No Milton News letters are available for any of the weeks of January 1902; however, most of the instances for the other 11 months of 1901 are available and quite legible.

February 1902     March 1902     April 1902     May 1902     June 1902     July 1902     August 1902     September 1902     October 1902     November 1902     December 1902

David A. Conner is the author of all of the available letters for this year; his initials appear at the end of every letter (D. A. C.).

The topic on everyone’s mind in 1902 is the apparent (and inexplicable) intransigence on the part of the Queen Anne’s Railroad Co. on the part of providing better connecting service from their line (which went east-west) to the Delaware, Maryland and Virginia line in Ellendale (which ran north-south). Scheduling was such that persons arriving at Ellendale in the afternoon from Philadelphia and other points north could not expect to find an eastbound connection on the Q. A. R. R. to Milton until the following day. It was the same for travel from Milton to points north. Passengers were forced to obtain private conveyance on those occasions, which was an additional expense as well as an inconvenience. This also created a problem for mail delivery, of which there were supposed to be three daily in those days. To paraphrase one person’s acerbic comment, “the morning mail arrives in the afternoon, the afternoon mail arrives the next day, and the evening mail doesn’t arrive at all.”

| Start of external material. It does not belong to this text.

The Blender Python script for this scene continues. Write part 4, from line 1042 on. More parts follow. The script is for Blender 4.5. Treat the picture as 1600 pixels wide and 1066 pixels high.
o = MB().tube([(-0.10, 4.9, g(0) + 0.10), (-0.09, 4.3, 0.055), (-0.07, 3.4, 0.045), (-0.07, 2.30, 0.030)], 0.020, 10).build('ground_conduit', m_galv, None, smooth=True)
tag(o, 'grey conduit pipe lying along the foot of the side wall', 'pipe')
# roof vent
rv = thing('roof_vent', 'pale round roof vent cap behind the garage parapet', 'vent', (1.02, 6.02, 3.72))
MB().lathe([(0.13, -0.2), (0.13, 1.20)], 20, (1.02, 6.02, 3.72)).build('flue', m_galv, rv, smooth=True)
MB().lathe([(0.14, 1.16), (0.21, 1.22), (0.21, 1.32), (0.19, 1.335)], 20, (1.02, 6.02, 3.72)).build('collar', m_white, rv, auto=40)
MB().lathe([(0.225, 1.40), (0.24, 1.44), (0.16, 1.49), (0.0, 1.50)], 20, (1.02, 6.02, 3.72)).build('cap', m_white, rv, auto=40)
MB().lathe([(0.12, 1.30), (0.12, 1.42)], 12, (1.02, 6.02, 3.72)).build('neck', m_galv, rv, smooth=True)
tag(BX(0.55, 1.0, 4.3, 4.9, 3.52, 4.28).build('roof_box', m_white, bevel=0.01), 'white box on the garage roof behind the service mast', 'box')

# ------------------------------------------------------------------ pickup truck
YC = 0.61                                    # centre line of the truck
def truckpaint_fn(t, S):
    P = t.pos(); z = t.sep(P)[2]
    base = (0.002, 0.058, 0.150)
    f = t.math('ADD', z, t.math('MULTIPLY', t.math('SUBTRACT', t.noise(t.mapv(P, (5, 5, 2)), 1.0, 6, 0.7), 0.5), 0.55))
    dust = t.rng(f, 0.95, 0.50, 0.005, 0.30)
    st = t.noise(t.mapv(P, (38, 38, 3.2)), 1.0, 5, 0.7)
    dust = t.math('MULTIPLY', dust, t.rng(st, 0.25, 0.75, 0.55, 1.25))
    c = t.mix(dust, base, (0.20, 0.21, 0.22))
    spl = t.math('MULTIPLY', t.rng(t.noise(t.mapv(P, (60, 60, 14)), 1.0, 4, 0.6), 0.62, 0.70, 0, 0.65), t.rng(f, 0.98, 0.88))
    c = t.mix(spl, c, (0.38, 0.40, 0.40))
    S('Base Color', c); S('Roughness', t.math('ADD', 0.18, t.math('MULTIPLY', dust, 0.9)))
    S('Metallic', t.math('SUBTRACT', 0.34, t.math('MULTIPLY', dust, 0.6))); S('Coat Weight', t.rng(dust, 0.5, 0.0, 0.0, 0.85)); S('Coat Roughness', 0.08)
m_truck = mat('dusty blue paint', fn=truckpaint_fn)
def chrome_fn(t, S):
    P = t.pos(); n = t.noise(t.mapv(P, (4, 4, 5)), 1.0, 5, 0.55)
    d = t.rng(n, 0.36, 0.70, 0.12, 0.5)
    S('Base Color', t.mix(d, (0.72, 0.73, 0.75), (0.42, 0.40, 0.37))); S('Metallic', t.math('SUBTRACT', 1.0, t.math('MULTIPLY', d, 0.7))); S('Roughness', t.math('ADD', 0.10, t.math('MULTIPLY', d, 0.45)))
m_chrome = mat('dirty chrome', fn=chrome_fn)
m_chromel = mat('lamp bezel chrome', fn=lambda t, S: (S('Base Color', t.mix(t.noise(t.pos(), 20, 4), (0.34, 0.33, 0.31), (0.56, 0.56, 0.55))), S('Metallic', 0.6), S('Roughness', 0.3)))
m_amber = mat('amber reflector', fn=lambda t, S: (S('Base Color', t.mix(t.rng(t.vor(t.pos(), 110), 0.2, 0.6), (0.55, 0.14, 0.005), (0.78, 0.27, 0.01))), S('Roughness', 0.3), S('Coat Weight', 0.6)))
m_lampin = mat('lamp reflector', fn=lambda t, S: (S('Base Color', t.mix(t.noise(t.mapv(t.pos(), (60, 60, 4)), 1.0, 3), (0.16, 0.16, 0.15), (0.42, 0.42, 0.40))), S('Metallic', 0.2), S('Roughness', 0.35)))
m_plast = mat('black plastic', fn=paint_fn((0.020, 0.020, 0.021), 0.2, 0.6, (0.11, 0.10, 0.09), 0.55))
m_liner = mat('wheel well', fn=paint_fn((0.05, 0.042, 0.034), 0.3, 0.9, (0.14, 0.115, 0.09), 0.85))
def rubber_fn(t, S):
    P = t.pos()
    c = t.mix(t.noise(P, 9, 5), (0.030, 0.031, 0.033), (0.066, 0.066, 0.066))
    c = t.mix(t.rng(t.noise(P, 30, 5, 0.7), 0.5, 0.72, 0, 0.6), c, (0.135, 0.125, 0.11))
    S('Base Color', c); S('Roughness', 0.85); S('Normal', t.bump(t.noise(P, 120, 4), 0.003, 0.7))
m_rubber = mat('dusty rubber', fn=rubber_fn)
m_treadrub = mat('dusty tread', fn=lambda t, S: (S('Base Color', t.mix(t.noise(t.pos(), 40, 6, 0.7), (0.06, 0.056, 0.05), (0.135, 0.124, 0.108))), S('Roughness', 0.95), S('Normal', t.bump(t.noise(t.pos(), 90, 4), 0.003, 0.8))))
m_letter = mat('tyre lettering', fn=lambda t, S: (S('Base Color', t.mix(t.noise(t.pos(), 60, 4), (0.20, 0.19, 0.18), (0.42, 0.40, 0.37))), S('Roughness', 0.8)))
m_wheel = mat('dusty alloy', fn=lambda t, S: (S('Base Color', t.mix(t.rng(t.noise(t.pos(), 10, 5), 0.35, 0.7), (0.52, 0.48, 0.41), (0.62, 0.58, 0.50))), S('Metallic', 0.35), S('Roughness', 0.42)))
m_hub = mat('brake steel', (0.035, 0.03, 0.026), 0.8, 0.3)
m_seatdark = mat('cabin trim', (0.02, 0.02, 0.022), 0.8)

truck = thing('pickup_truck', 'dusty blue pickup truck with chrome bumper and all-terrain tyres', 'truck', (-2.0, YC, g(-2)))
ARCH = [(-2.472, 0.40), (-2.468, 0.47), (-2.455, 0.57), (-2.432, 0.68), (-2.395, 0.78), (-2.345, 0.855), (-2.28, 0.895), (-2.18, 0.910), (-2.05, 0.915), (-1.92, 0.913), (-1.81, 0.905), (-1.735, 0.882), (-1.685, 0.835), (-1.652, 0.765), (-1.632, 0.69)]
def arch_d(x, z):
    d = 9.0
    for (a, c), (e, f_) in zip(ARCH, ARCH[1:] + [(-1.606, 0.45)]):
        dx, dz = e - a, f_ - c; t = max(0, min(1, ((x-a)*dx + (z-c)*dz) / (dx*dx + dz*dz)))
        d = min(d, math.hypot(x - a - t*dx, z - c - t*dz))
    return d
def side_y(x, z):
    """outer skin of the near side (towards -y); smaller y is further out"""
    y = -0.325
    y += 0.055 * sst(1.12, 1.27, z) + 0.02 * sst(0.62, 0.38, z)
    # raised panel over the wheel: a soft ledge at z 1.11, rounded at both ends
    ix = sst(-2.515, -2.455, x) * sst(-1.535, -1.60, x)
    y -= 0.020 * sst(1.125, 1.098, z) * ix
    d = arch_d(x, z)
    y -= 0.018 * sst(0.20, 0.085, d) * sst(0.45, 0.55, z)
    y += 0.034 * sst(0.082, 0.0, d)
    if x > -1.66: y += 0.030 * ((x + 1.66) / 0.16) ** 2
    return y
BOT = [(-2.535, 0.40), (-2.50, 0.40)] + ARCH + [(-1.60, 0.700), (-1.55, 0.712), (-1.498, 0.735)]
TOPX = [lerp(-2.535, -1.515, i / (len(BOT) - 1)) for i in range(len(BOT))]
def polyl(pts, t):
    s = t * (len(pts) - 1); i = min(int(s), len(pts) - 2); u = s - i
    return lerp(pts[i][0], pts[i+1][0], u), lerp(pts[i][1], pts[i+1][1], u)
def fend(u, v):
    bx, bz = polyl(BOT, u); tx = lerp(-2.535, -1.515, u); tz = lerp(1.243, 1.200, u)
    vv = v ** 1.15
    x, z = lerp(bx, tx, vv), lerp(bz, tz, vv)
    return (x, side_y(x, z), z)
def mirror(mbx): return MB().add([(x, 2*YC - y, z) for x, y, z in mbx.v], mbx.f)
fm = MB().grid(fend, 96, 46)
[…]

D. M. & V. R. R. Q. A. R. R.
Southbound Eastbound
Monday – Saturday 6.46 P. M.
Morning Train  
Monday – Saturday
Arr. Ellendale 10.54 A.M
Arr. Milton 11.08 A.M.
Arr. Ellendale 10.30 A. M.
Arr. Milton 10.50 A. M.
Evening Train  
Monday – Friday
Arr. Ellendale 7.08 P.M.
Arr. Milton 7.22 P.M.
Arr. Ellendale 6.18 P.M.
Arr. Milton 6.36 P.M.


The timetable above, based on the timetables published in 1902 for the Q. A. R. R. and D. M. & V. R. R., illustrates the problem of connections between the two railroads that a passenger would need to use in order to travel from Baltimore, Philadelphia, or Wilmington to Milton. Passengers from these cities first had to travel south to Ellendale on the D. M. & V. R. R., where they would have to make a connection with an eastbound Q. A. R. R. train. The trouble was, there was only one southbound train stopping at Ellendale each day – at 6.46 P. M. That would enable an eastbound connection at 7.08 P. M. and arrival at Milton about 14 minutes later – if everything ran on schedule –on weekdays only. Perhaps even more infuriating was the Saturday evening schedule, when a southbound D. M. & V. train arrived at Ellendale 18 minutes after the last eastbound Q. A. R. R. connection had come and gone. On Sunday, there was only one morning train Q. A. R. R. train.

The situation for westbound to northbound connections was even worse. There was absolutely no practical connection. There were no evening northbound trains; the only northbound train of the day was at 3.20 P. M. The only possibility was to arrive at Ellendale in the early morning and wait until mid-afternoon for the northbound train, or use a private conveyance to get to Ellendale and lessen the waiting time for the 3.20.

Poor service on the Q. A. R. R. was not limited to passengers and mail. The timely availability of rail cars for shipment of agricultural products such as fruit was important, and when the railroad failed to deliver on its promises, produce would rot on the station platform and farmers would incur substantial losses. In one instance, a rail car for the movement of Captain John Fisher’s household goods from Milton to Philadelphia arrived a week after the date it was promised, causing considerable inconvenience to the family. There were no practical alternatives to the railroad for intercity moves in those days; it would be decades before moving vans would make their appearance.

The Ward & Merritt’s cannery at the Milton railroad station had a rough season, having set a contract price for tomatoes before the bottom dropped out of the local market – a price collapse due to the inability of growers to get their crop to market by land or sea on a timely basis. The other cannery by the river, Anderson & Bro., blew a boiler and incurred delays on the line until it could be replace, at the peak of the canning season. The business at the Beardsley & Lofland brickworks was booming.

An automobile – perhaps the first ever in Milton – made a brief appearance in town, coming and going.